### Available data

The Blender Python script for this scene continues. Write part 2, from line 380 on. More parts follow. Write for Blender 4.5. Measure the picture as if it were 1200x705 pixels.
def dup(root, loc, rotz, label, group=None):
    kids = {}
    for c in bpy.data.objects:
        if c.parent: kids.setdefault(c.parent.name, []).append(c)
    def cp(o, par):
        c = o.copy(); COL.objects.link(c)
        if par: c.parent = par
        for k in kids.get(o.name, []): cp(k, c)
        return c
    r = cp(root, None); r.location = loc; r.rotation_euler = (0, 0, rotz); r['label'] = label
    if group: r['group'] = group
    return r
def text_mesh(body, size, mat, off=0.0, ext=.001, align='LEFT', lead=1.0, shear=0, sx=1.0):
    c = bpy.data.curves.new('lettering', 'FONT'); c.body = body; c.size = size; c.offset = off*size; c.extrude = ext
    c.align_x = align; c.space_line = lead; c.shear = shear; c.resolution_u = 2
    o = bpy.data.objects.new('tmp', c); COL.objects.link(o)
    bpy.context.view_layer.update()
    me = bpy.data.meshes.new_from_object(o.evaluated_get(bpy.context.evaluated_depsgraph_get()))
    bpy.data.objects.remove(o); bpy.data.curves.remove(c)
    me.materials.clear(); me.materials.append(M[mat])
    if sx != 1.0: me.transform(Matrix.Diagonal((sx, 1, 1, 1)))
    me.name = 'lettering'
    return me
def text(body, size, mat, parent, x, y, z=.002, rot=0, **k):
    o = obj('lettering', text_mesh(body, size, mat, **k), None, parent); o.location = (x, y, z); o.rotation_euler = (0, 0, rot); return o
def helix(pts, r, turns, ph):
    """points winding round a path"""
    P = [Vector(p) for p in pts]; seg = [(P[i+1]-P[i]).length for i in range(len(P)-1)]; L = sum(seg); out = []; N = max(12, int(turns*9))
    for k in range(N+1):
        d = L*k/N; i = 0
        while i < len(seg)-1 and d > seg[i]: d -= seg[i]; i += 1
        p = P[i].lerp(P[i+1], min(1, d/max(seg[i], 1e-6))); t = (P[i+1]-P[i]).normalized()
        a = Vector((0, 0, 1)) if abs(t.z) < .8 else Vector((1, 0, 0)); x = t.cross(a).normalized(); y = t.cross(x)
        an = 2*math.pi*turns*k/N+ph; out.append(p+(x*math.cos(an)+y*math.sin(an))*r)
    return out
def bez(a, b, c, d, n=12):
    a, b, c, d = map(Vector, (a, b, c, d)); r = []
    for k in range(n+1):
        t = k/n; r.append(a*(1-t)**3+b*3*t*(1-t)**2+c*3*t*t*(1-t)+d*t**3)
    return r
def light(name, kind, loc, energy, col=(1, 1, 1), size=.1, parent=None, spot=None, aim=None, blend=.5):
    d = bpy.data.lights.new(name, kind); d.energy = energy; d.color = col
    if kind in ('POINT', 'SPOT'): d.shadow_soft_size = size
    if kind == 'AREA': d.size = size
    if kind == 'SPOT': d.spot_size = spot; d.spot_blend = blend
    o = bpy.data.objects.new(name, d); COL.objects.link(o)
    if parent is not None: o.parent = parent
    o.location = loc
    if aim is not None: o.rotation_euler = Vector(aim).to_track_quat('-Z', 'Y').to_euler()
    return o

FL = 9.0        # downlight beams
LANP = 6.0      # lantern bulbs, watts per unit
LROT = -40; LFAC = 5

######

◆ **Given problem**: Copy down the material exactly as written.

◆ **Written solution**:
The Blender Python script for this scene continues. Write part 2, from line 380 on. More parts follow. Write for Blender 4.5. Measure the picture as if it were 1200x705 pixels.
def dup(root, loc, rotz, label, group=None):
    kids = {}
    for c in bpy.data.objects:
        if c.parent: kids.setdefault(c.parent.name, []).append(c)
    def cp(o, par):
        c = o.copy(); COL.objects.link(c)
        if par: c.parent = par
        for k in kids.get(o.name, []): cp(k, c)
        return c
    r = cp(root, None); r.location = loc; r.rotation_euler = (0, 0, rotz); r['label'] = label
    if group: r['group'] = group
    return r
def text_mesh(body, size, mat, off=0.0, ext=.001, align='LEFT', lead=1.0, shear=0, sx=1.0):
    c = bpy.data.curves.new('lettering', 'FONT'); c.body = body; c.size = size; c.offset = off*size; c.extrude = ext
    c.align_x = align; c.space_line = lead; c.shear = shear; c.resolution_u = 2
    o = bpy.data.objects.new('tmp', c); COL.objects.link(o)
    bpy.context.view_layer.update()
    me = bpy.data.meshes.new_from_object(o.evaluated_get(bpy.context.evaluated_depsgraph_get()))
    bpy.data.objects.remove(o); bpy.data.curves.remove(c)
    me.materials.clear(); me.materials.append(M[mat])
    if sx != 1.0: me.transform(Matrix.Diagonal((sx, 1, 1, 1)))
    me.name = 'lettering'
    return me
def text(body, size, mat, parent, x, y, z=.002, rot=0, **k):
    o = obj('lettering', text_mesh(body, size, mat, **k), None, parent); o.location = (x, y, z); o.rotation_euler = (0, 0, rot); return o
def helix(pts, r, turns, ph):
    """points winding round a path"""
    P = [Vector(p) for p in pts]; seg = [(P[i+1]-P[i]).length for i in range(len(P)-1)]; L = sum(seg); out = []; N = max(12, int(turns*9))
    for k in range(N+1):
        d = L*k/N; i = 0
        while i < len(seg)-1 and d > seg[i]: d -= seg[i]; i += 1
        p = P[i].lerp(P[i+1], min(1, d/max(seg[i], 1e-6))); t = (P[i+1]-P[i]).normalized()
        a = Vector((0, 0, 1)) if abs(t.z) < .8 else Vector((1, 0, 0)); x = t.cross(a).normalized(); y = t.cross(x)
        an = 2*math.pi*turns*k/N+ph; out.append(p+(x*math.cos(an)+y*math.sin(an))*r)
    return out
def bez(a, b, c, d, n=12):
    a, b, c, d = map(Vector, (a, b, c, d)); r = []
    for k in range(n+1):
        t = k/n; r.append(a*(1-t)**3+b*3*t*(1-t)**2+c*3*t*t*(1-t)+d*t**3)
    return r
def light(name, kind, loc, energy, col=(1, 1, 1), size=.1, parent=None, spot=None, aim=None, blend=.5):
    d = bpy.data.lights.new(name, kind); d.energy = energy; d.color = col
    if kind in ('POINT', 'SPOT'): d.shadow_soft_size = size
    if kind == 'AREA': d.size = size
    if kind == 'SPOT': d.spot_size = spot; d.spot_blend = blend
    o = bpy.data.objects.new(name, d); COL.objects.link(o)
    if parent is not None: o.parent = parent
    o.location = loc
    if aim is not None: o.rotation_euler = Vector(aim).to_track_quat('-Z', 'Y').to_euler()
    return o

FL = 9.0        # downlight beams
LANP = 6.0      # lantern bulbs, watts per unit
LROT = -40; LFAC = 5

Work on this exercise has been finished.